一般財団法人 親学推進協会の公式メールマガジンに投稿した
「図書紹介」を画像付きで掲載します。 |
『技芸(アート)としてのカウンセリング入門』
著 者: 杉原保史
発 行:創元社、2012年
紹介者から
本書は「カウンセリングに興味や関心を抱いている一般の方々に向けて書かれたカウンセリングの入門書」です。実際の現場で役立つことを優先した実用書といえるでしょう。

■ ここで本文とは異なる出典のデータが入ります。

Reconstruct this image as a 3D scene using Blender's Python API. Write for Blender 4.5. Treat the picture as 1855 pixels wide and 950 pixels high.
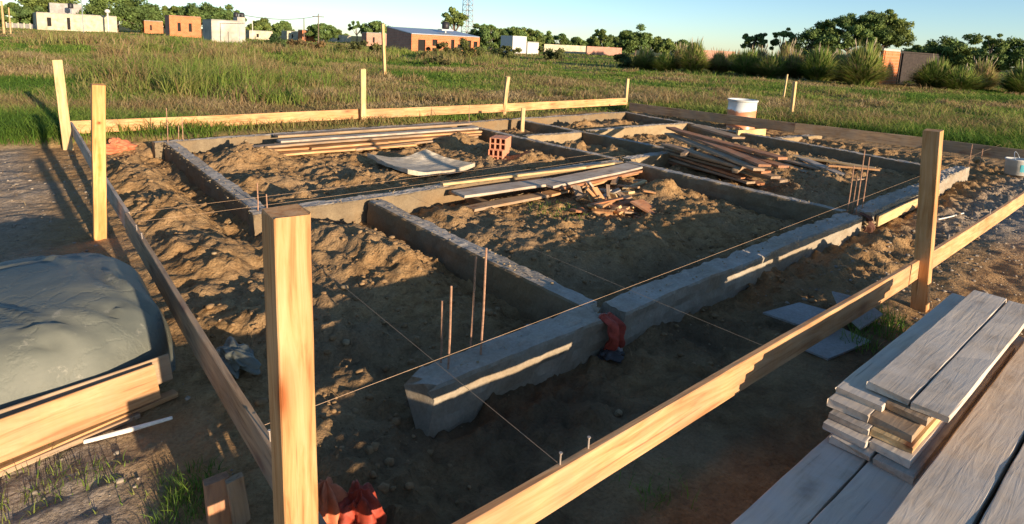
import bpy, math, random
import numpy as np
from mathutils import Vector, Matrix

for o in list(bpy.data.objects): bpy.data.objects.remove(o)
sc = bpy.context.scene
col = sc.collection
# ------------------------------------------------------------------ camera
# world axes: +X runs along the long foundation beam, +Y across the plot, Z up (metres)
RW, RH, FPX, PCX, PCY, CAMH = 1855., 950., 1077., 927.5, 255., 1.67
HS = 105/2209.
ROLL = math.atan(HS)
PITCH = math.atan((PCY-(35+HS*(PCX-10)))*math.cos(ROLL)/FPX)
Rv = Vector((.762,-.648,0)).normalized(); Fv = Vector((.648,.762,0)).normalized(); Zv = Vector((0,0,1))
fwd = Fv*math.cos(PITCH)-Zv*math.sin(PITCH)
upv = Fv*math.sin(PITCH)+Zv*math.cos(PITCH)
cc, ss_ = math.cos(ROLL), math.sin(ROLL)
cright = Rv*cc+upv*ss_; cup = upv*cc-Rv*ss_
CAM = Vector((0,0,CAMH))
cd = bpy.data.cameras.new('camera'); cam = bpy.data.objects.new('camera', cd); col.objects.link(cam)
M = Matrix.Identity(4)
for i in range(3):
    M[i][0]=cright[i]; M[i][1]=cup[i]; M[i][2]=-fwd[i]; M[i][3]=CAM[i]
cam.matrix_world = M
cd.sensor_width=36; cd.lens=36*FPX/RW; cd.shift_x=0; cd.shift_y=-(RH/2-PCY)/RW
cd.clip_start=.05; cd.clip_end=6000
sc.camera = cam
# ------------------------------------------------------------------ light
SUN_EL, SUN_AZ = math.radians(9.0), math.atan2(1.0, -.042)+math.pi   # shadows run towards (-.03, 1)
sdir = Vector((math.cos(SUN_AZ)*math.cos(SUN_EL), math.sin(SUN_AZ)*math.cos(SUN_EL), math.sin(SUN_EL)))  # towards the sun
w = bpy.data.worlds.new('World'); sc.world = w; w.use_nodes = True
nt = w.node_tree; nt.nodes.clear()
sky = nt.nodes.new('ShaderNodeTexSky'); sky.sky_type='NISHITA'; sky.sun_disc=False
sky.sun_elevation=SUN_EL; sky.sun_rotation=math.atan2(sdir.x, sdir.y)
sky.air_density=.75; sky.dust_density=.2; sky.ozone_density=2.4; sky.altitude=0
bg = nt.nodes.new('ShaderNodeBackground'); bg.inputs['Strength'].default_value=.115
wo = nt.nodes.new('ShaderNodeOutputWorld')
nt.links.new(sky.outputs[0], bg.inputs[0]); nt.links.new(bg.outputs[0], wo.inputs[0])
sl = bpy.data.lights.new('sun','SUN'); so = bpy.data.objects.new('sun', sl); col.objects.link(so)
sl.energy=5.0; sl.angle=math.radians(.5); sl.color=(1.0,.79,.57)
so.rotation_euler = sdir.to_track_quat('Z','Y').to_euler(); so.location=(0,-8,12)
sc.view_settings.view_transform='Standard'; sc.view_settings.look='None'
sc.view_settings.exposure=.95; sc.view_settings.gamma=1; sc.view_settings.use_curve_mapping=False

# ------------------------------------------------------------------ geometry of the survey
def ray(x,y):
    u=x-PCX; v=y-PCY
    return (cright*(u/FPX) - cup*(v/FPX) + fwd)
def G(x,y,z=0.):
    r=ray(x,y); t=(z-CAMH)/r.z
    return CAM+r*t
def P(p):
    d=Vector(p)-CAM; f=d.dot(fwd)
    return (PCX+d.dot(cright)/f*FPX, PCY-d.dot(cup)/f*FPX)
def far(px, depth):          # ground point at a given distance, in the direction of a column
    y=35+HS*(px-10)+CAMH*FPX/depth
    return G(px,y,0)
def zat(p, ytop):            # height above the ground point p that reaches row ytop
    lo,hi=-5.,80.
    for _ in range(40):
        m=(lo+hi)/2
        if (Vector((p[0],p[1],m))-CAM).dot(fwd)>.01 and P((p[0],p[1],m))[1]>ytop: lo=m
        else: hi=m
    return lo
def along(p, d, px):         # distance from p along d where the column px is met
    p=Vector(p); d=Vector(d); lo,hi=0.,200.
    s=1 if P(p+d*1.)[0]>P(p)[0] else -1
    for _ in range(50):
        m=(lo+hi)/2
        if (P(p+d*m)[0]-px)*s<0: lo=m
        else: hi=m
    return lo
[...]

本書における著者(杉原先生)の立場は明確です。カウンセリングの実践を学問や科学ではなく、技芸(アート)として捉えています。アート、特にパフォーミング・アートだからこそ、音楽や演劇の学校のように演奏できること、演じられることが重視されるのです。先生の見本をマネながら、自分のスタイルを確立していく習得方法だといえるでしょう。
同様のことは親学にもいえるはずです。理論と実践の関係は非常に複雑ですが、どちらも何のためにやっているのかについて考えてみることで、一人ひとりのなかで意味づけられていくのだと思います。
第二章「カウンセラーの聴き方」から特に印象的だった部分を要約して紹介します。
本書から
カウンセラーは、クライエントのつらい体験などを聴いても、すぐには慰めません。慰める代わりにすることは、「目覚めさせる体験」(awakening experience)に向かって共に歩もうとします。
実存的心理療法家のアーヴィン・ヤーロム(2008)が使ったこの言葉(目覚めさせる体験)は、死に直面した人が人生の有限性を深く自覚して、それまでの生き方を根本的に見直して、大きな成長的変化を遂げるときのきっかけ(契機)になる体験を指します。
一例を挙げます。教育実習に行ってうまく行かなかった学生に対して、ある教授は「そんなことは気にする必要はない。僕にもそんなことがあったけど、こうしてやっているから大丈夫だ」と慰めたことがありました。しかしながら、その学生は退学を選択しました。
この場合、失敗した体験を追い払ってしまうことではなくて、挫折を「体験し尽くす」ことを通して、自分に何が不足していて、どのように補っていけばいいのかを考え、理解する契機とすることで、多くのことを学ぶ機会にすることができます。
クライエントがつらい体験を語るとき、「目覚めさせる体験」にまで高めようとするカウンセラーは、共にそちらに向かって歩んでいこうとします。もちろんこの姿勢は、突き放した冷ややかな態度で眺めることを薦めるものではなく、つらい体験をみつめて、率直に語るという大変な仕事をサポートしながら、共に問題を味わおうとする態度です。
熟達したカウンセラーは、問題のなかで落ち着いて身を置くことをみせることによって、モデルを示しているのです。